25 Mart 2018 Pazar

MART DÜŞÜ


                                           

                     Begonvile dokunan güneşin zerresini bile kıskanır mı bir insan? Defne tozları dökülmüştü göz pınarlarıma.. Ateşböceklerinin sesleri aslında yaşamın gerçek amacını müjdeler gibiydi.Bir derviş der ki :  "İnsanın kendini bulması için varlığının etrafını tavaf etmesi gerekir." Hatta semazenlerin dönüş hareketleri de bu yüzden kendilerinin etrafındadır. Saçlarımda begonvilden taçlar.

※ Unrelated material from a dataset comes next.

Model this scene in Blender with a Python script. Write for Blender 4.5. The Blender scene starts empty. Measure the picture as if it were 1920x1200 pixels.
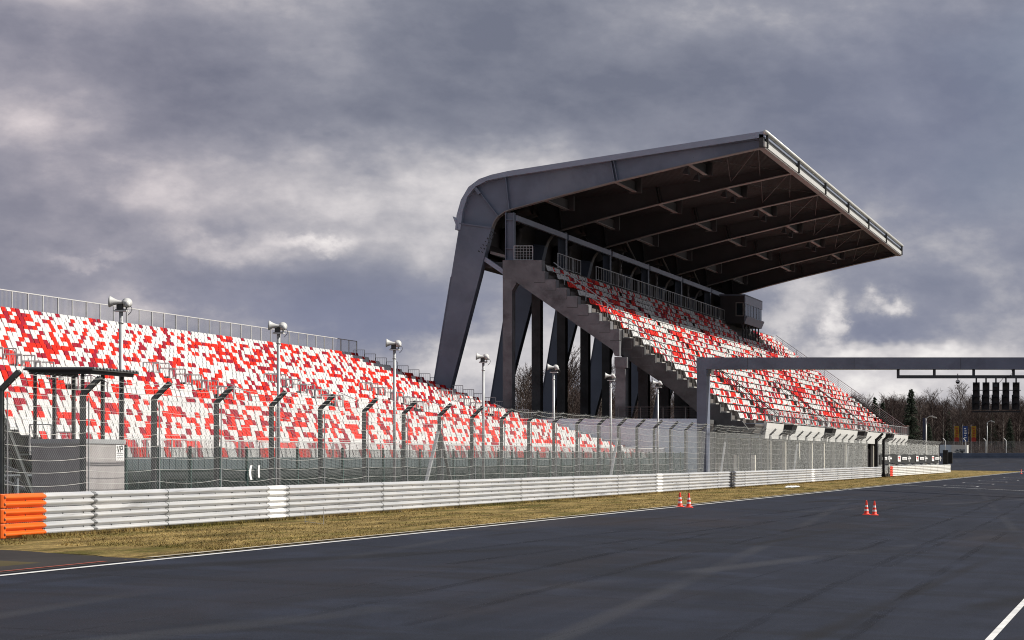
import bpy, math, random
from mathutils import Vector, Matrix, noise as mnoise
R = math.radians
rng = random.Random(11)
sc = bpy.context.scene
COL = sc.collection

# ------------------------------------------------------------------ helpers
F, VX, VY, H = 4278.0, 2170.0, 859.0, 1.77      # focal length in photo pixels, vanishing point, eye height

def W(px, py, Y):
    """the point at depth Y seen at photo pixel (px, py)"""
    return Vector(((px - VX) * Y / F, Y, H + (VY - py) * Y / F))

def tag(o, label=None, cat=None, group=None, kind=None):
    if label: o['label'] = label
    if cat: o['category'] = cat
    if group: o['group'] = group
    if kind: o['kind'] = kind
    return o

def empty(name, loc, label=None, cat=None, group=None):
    o = bpy.data.objects.new(name, None)
    o.empty_display_size = 0.3
    COL.objects.link(o)
    o.location = loc
    return tag(o, label, cat, group)

class MB:
    def __init__(s):
        s.v = []; s.f = []; s.m = []
    def add(s, vs, fs, mi=0):
        b = len(s.v)
        s.v += [tuple(p) for p in vs]
        s.f += [tuple(b + i for i in q) for q in fs]
        s.m += [mi] * len(fs)
        return s
    def box(s, x0, x1, y0, y1, z0, z1, mi=0):
        v = [(x0,y0,z0),(x1,y0,z0),(x1,y1,z0),(x0,y1,z0),(x0,y0,z1),(x1,y0,z1),(x1,y1,z1),(x0,y1,z1)]
        return s.add(v, [(3,2,1,0),(4,5,6,7),(0,1,5,4),(1,2,6,5),(2,3,7,6),(3,0,4,7)], mi)
    def bar(s, p, q, w, h=None, up=(0,0,1), mi=0):
        """rectangular bar p->q, w across, h along the up side"""
        h = w if h is None else h
        p = Vector(p); q = Vector(q); d = (q - p).normalized(); up = Vector(up)
        if abs(d.dot(up)) > 0.98: up = Vector((0,1,0)) if abs(d.y) < 0.9 else Vector((1,0,0))
        a = d.cross(up).normalized() * (w / 2); b = a.cross(d).normalized() * (h / 2)
        v = [p-a-b, p+a-b, p+a+b, p-a+b, q-a-b, q+a-b, q+a+b, q-a+b]
        return s.add(v, [(0,1,2,3),(7,6,5,4),(0,4,5,1),(1,5,6,2),(2,6,7,3),(3,7,4,0)], mi)
    def tube(s, p, q, r0, r1=None, n=8, mi=0, caps=True):
        r1 = r0 if r1 is None else r1
        p = Vector(p); q = Vector(q); d = (q - p).normalized()
        u = Vector((0,0,1)) if abs(d.z) < 0.95 else Vector((1,0,0))
        a = d.cross(u).normalized(); b = a.cross(d).normalized()
        v = []
        for c, r in ((p, r0), (q, r1)):
            for i in range(n):
                t = 2 * math.pi * i / n
                v.append(c + a * (math.cos(t) * r) + b * (math.sin(t) * r))
        f = [(i, (i+1) % n, n + (i+1) % n, n + i) for i in range(n)]
        if caps: f += [tuple(reversed(range(n))), tuple(range(n, 2*n))]
        return s.add(v, f, mi)
    def path(s, pts, r, n=4, mi=0):
        pts = [Vector(p) for p in pts]; v = []; f = []
        for k, p in enumerate(pts):
            d = (pts[min(k+1, len(pts)-1)] - pts[max(k-1, 0)]).normalized()
            u = Vector((0,0,1)) if abs(d.z) < 0.95 else Vector((1,0,0))
            a = d.cross(u).normalized(); b = a.cross(d).normalized()
            rr = r[k] if isinstance(r, (list, tuple)) else r
            for i in range(n):
                t = 2 * math.pi * (i + .5) / n
                v.append(p + a * (math.cos(t) * rr) + b * (math.sin(t) * rr))
        for k in range(len(pts) - 1):
            for i in range(n):
                f.append((k*n + i, k*n + (i+1) % n, (k+1)*n + (i+1) % n, (k+1)*n + i))
        return s.add(v, f, mi)
    def lathe(s, prof, origin, axis, n=16, mi=0, split=None):
        """prof: list of (r, t) along axis"""
        o = Vector(origin); d = Vector(axis).normalized()
        u = Vector((0,0,1)) if abs(d.z) < 0.95 else Vector((1,0,0))
        a = d.cross(u).normalized(); b = a.cross(d).normalized(); v = []; f = []
        for r, t in prof:
            for i in range(n):
                g = 2 * math.pi * i / n
                v.append(o + d * t + a * (math.cos(g) * r) + b * (math.sin(g) * r))
        base = len(s.v); s.v += [tuple(p) for p in v]
        for k in range(len(prof) - 1):
            for i in range(n):
                s.f.append((base + k*n + i, base + k*n + (i+1) % n, base + (k+1)*n + (i+1) % n, base + (k+1)*n + i))
                s.m.append(split[k] if split else mi)
        return s
    def prismY(s, poly, y0, y1, mi=0, caps=True):
        """poly: (x, z) outline, extruded along Y"""
        n = len(poly)
        v = [(x, y0, z) for x, z in poly] + [(x, y1, z) for x, z in poly]
        f = [(i, (i+1) % n, n + (i+1) % n, n + i) for i in range(n)]
        if caps: f += [tuple(range(n)), tuple(reversed(range(n, 2*n)))]
        return s.add(v, f, mi)
    def stripY(s, line, y0, y1, mi=0):
        n = len(line)
        v = [(x, y0, z) for x, z in line] + [(x, y1, z) for x, z in line]
        return s.add(v, [(i, i+1, n+i+1, n+i) for i in range(n-1)], mi)
    def build(s, name, mats, parent=None, smooth=False, recalc=False):
        me = bpy.data.meshes.new(name)
        off = Vector((0,0,0))
        if parent is not None:
            off = Vector(parent.location)
            if parent.parent is not None: off = off + Vector(parent.parent.location)
        me.from_pydata([(x-off.x, y-off.y, z-off.z) for x, y, z in s.v] if off.length else s.v, [], s.f)
        if not isinstance(mats, (list, tuple)): mats = [mats]
        for m in mats: me.materials.append(m)
        if len(mats) > 1: me.polygons.foreach_set('material_index', s.m)
        if smooth: me.polygons.foreach_set('use_smooth', [True] * len(me.polygons))
        if recalc:
            import bmesh
            bm = bmesh.new(); bm.from_mesh(me); bmesh.ops.recalc_face_normals(bm, faces=bm.faces); bm.to_mesh(me); bm.free()
        me.update()
        o = bpy.data.objects.new(name, me)
        COL.objects.link(o)
        if parent is not None: o.parent = parent
        return o

def copy_tree(o, parent=None):
    c = o.copy(); COL.objects.link(c)
    if parent is not None: c.parent = parent
    for ch in list(o.children): copy_tree(ch, c)
    return c

# ------------------------------------------------------------------ materials
class N:
    def __init__(s, tree): s.t = tree; s.n = tree.nodes; s.l = tree.links
    def new(s, typ, **kw):
        n = s.n.new(typ)
        for k, v in kw.items(): setattr(n, k, v)
        return n
    def put(s, sock, v):
        if isinstance(v, bpy.types.NodeSocket): s.l.new(v, sock)
        else: sock.default_value = v
    def math(s, op, a, b=0.0, c=0.0):
        n = s.new('ShaderNodeMath', operation=op)
        for i, v in enumerate((a, b, c)): s.put(n.inputs[i], v)
        return n.outputs[0]
    def mix(s, fac, a, b, blend='MIX'):
        n = s.new('ShaderNodeMix', data_type='RGBA', blend_type=blend)
        n.clamp_factor = True
        s.put(n.inputs[0], fac)
        s.put(n.inputs[6], a if isinstance(a, bpy.types.NodeSocket) else (*a[:3], 1))
        s.put(n.inputs[7], b if isinstance(b, bpy.types.NodeSocket) else (*b[:3], 1))
        return n.outputs[2]
    def noise(s, vec, scale, detail=4, rough=.55, dist=0):
        n = s.new('ShaderNodeTexNoise'); s.put(n.inputs['Vector'], vec)
        n.inputs['Scale'].default_value = scale; n.inputs['Detail'].default_value = detail
        n.inputs['Roughness'].default_value = rough; n.inputs['Distortion'].default_value = dist
        return n.outputs['Fac']
    def ramp(s, fac, stops):
        n = s.new('ShaderNodeValToRGB'); e = n.color_ramp.elements
        while len(e) < len(stops): e.new(.5)
        for i, (p, c) in enumerate(stops):
            e[i].position = p; e[i].color = (*c, 1) if not isinstance(c, (int, float)) else (c, c, c, 1)
        s.put(n.inputs[0], fac); return n.outputs[0]
    def mapping(s, vec, scale=(1,1,1), loc=(0,0,0), rot=(0,0,0)):
        n = s.new('ShaderNodeMapping'); s.put(n.inputs['Vector'], vec)
        n.inputs['Scale'].default_value = scale; n.inputs['Location'].default_value = loc; n.inputs['Rotation'].default_value = rot
        return n.outputs[0]
    def pos(s):
        return s.new('ShaderNodeNewGeometry').outputs['Position']

def base_mat(name):
    m = bpy.data.materials.new(name); m.use_nodes = True
    t = m.node_tree; b = t.nodes['Principled BSDF']
    return m, N(t), b

def mat(name, col, rough=.6, metal=0, var=.15, scale=1.5, stain=None, stain_amt=.5, bump=0, bscale=20, stretch=(1,1,1), spec=.5, obj_rand=0):
    m, n, b = base_mat(name)
    p = n.mapping(n.pos(), stretch)
    f = n.noise(p, scale, 5, .6)
    dark = tuple(c * (1 - var) for c in col); light = tuple(min(1, c * (1 + var)) for c in col)
    c = n.mix(n.ramp(f, [(.3, 0.0), (.7, 1.0)]), dark, light)
    if stain:
        g = n.noise(n.mapping(n.pos(), stretch, (7, 3, 1)), scale * .6, 6, .65, .4)
        c = n.mix(n.math('MULTIPLY', n.ramp(g, [(.5, 0.0), (.68, 1.0)]), stain_amt), c, stain)
    if obj_rand:
        r = n.new('ShaderNodeObjectInfo').outputs['Random']
        c = n.mix(n.math('MULTIPLY', r, obj_rand), c, (0, 0, 0))
    n.put(b.inputs['Base Color'], c)
    b.inputs['Roughness'].default_value = rough
    b.inputs['Metallic'].default_value = metal
    b.inputs['Specular IOR Level'].default_value = spec
    if bump:
        bn = n.new('ShaderNodeBump'); bn.inputs['Strength'].default_value = bump
        n.put(bn.inputs['Height'], n.noise(n.pos(), bscale, 4, .6)); n.put(b.inputs['Normal'], bn.outputs[0])
    return m

M = {}
M['white_seat'] = mat('white_seat_plastic', (.60, .60, .595), .5, var=.05, scale=.6, stain=(.66,.64,.60), stain_amt=.3, spec=.25)
M['red_seat'] = mat('red_seat_plastic', (.68, .022, .010), .55, var=.10, scale=.6, spec=.15)
M['maroon_seat'] = mat('maroon_seat_plastic', (.30, .012, .028), .55, var=.12, scale=.6, spec=.15)
M['galv'] = mat('galvanised_steel', (.42, .43, .44), .5, .35, .15, 2.5)
M['railing'] = mat('pale_railing_steel', (.62, .62, .61), .45, .15, .1, 3)
M['zinc_rail'] = None
M['post'] = mat('dark_fence_post', (.115, .125, .125), .55, .3, .25, 3)
M['wire'] = mat('fence_wire', (.42, .43, .42), .5, .3, .2, 3)
M['cable'] = mat('fence_cable', (.50, .50, .48), .5, .2, .15, 3)
M['green'] = mat('dark_green_steel', (.018, .060, .050), .5, 0, .2, 3)
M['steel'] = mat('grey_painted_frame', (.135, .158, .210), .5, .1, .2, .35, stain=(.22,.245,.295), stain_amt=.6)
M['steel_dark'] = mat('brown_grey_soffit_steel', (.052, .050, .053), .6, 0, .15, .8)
M['flange'] = mat('light_flange_edge', (.21, .195, .19), .5, .1, .12, 1)
M['roofskin'] = mat('pale_roof_cladding', (.30, .335, .42), .45, .2, .07, .6)
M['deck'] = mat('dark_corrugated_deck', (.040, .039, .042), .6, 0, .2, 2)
M['gutter'] = mat('white_gutter_metal', (.60, .595, .56), .35, .1, .05, 2)
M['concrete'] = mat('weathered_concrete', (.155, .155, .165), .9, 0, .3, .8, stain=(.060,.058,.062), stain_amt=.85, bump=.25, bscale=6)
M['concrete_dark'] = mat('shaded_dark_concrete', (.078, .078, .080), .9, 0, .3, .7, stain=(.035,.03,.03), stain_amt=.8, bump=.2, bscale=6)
M['concrete_pale'] = mat('pale_concrete', (.38, .37, .35), .9, 0, .15, 1.1, stain=(.2,.19,.18), stain_amt=.5, bump=.2, bscale=6)
M['tier'] = mat('terrace_concrete', (.11, .10, .095), .9, 0, .2, 1.2, bump=.15)
M['blackish'] = mat('black_paint', (.012, .012, .014), .6, 0, .2, 3)
M['charcoal'] = mat('charcoal_board', (.035, .028, .026), .7, 0, .25, 1.2)
M['white_wall'] = mat('white_render', (.58, .69, .80), .75, 0, .05, .6, stain=(.40,.46,.52), stain_amt=.3)
M['white_paint'] = mat('white_fascia_paint', (.66, .66, .64), .5, 0, .05, .7, stain=(.6,.58,.52), stain_amt=.3)
M['booth_panel'] = mat('grey_cabin_panel', (.36, .34, .34), .65, 0, .12, 2.5, stretch=(1,1,.4), stain=(.25,.22,.21), stain_amt=.4)
M['booth_dark'] = mat('dark_shelter_steel', (.055, .055, .055), .6, .1, .25, 4)
M['cream'] = mat('cream_column_paint', (.74, .70, .60), .6, 0, .08, 1)
M['horn'] = mat('white_horn_plastic', (.58, .58, .57), .4, 0, .06, 3)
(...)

Ateşböcekleri bana bir masalı fısıldarken Cemal Süreya'nın vazgeçilmez mavilerinde kaybolageliyorduk. Bilinmezlikten gelen bir dalga, bilinen acılarımızı alsın ve bir daha geri getirmesin istiyorduk. İnsan dalga seslerini ninni yapıp kumun üzerinde uyumayagörsün uyandığında her şey başka olur. Evrene karışmıştır ya artık; her şey bir tutam peri tozuna bulanmış olur. Hele ki uyandığın sahil Ege'deyse. Neticede günün sonunda Ege bir masaldır. O anlatır sen iyi bir dinleyiciysen eğer. Hikayesi boldur, sabrın evvel zaman içindeyse eğer. O dokunur, ruhunun renklerini soldurmadıysan eğer. Ege bir rivayettir. Kalplerin ulak olup diyardan diyara çarptığı. Karmaşık hikayelerden sıyrılıp sadeleşebileceğini fark etmektir Ege. Bir zeytin ağacından öğrenecek ne çok şeyin var aslında der gibi biraz da. Peki bir defne ağacı sarıp sarmalar mıydı kaderimi? Yıldızların bu kadar net parlamaya cesaret edebildiği bir coğrafyada hangi duygu yapay olabilirdi ki? Geceye sığınan yüreklerdenim. Gecenin lütfunda kanatlanabilirim. Gecenin vesayetinde güne erebilirim. Bizler Tomris Uyar ve Lou Salomé familyasından olan kadınlardandık. Belki onlar kadar şanslı değildik. Karşımıza Nietzsche'ler, Turgut Uyar'lar, Rilke'ler, Cemal Süreya'lar,  Freud'lar, Ülkü Tamer'ler çıkmamıştı. Belki de bundandı Ege'ye sonsuz sadakatimiz. Bitmeyecek özgürlük ve kalemimize hayal gücü ekliyordu.. Asla yarım kalmayacak hikayeler vadediyordu... Ege 'de bir hikaye başlamışsa günün birinde mutlaka tamamlanmak içindi...Ben diye başlayan hikayeleri bize dönüştürmek içindi. Ege bozkırda nefes almak için çırpınan bir mart düşüydü. Rengarenk özgürlüklerden sana ebemkuşağıvari bir çatı yapmayı alenen düşleyendi.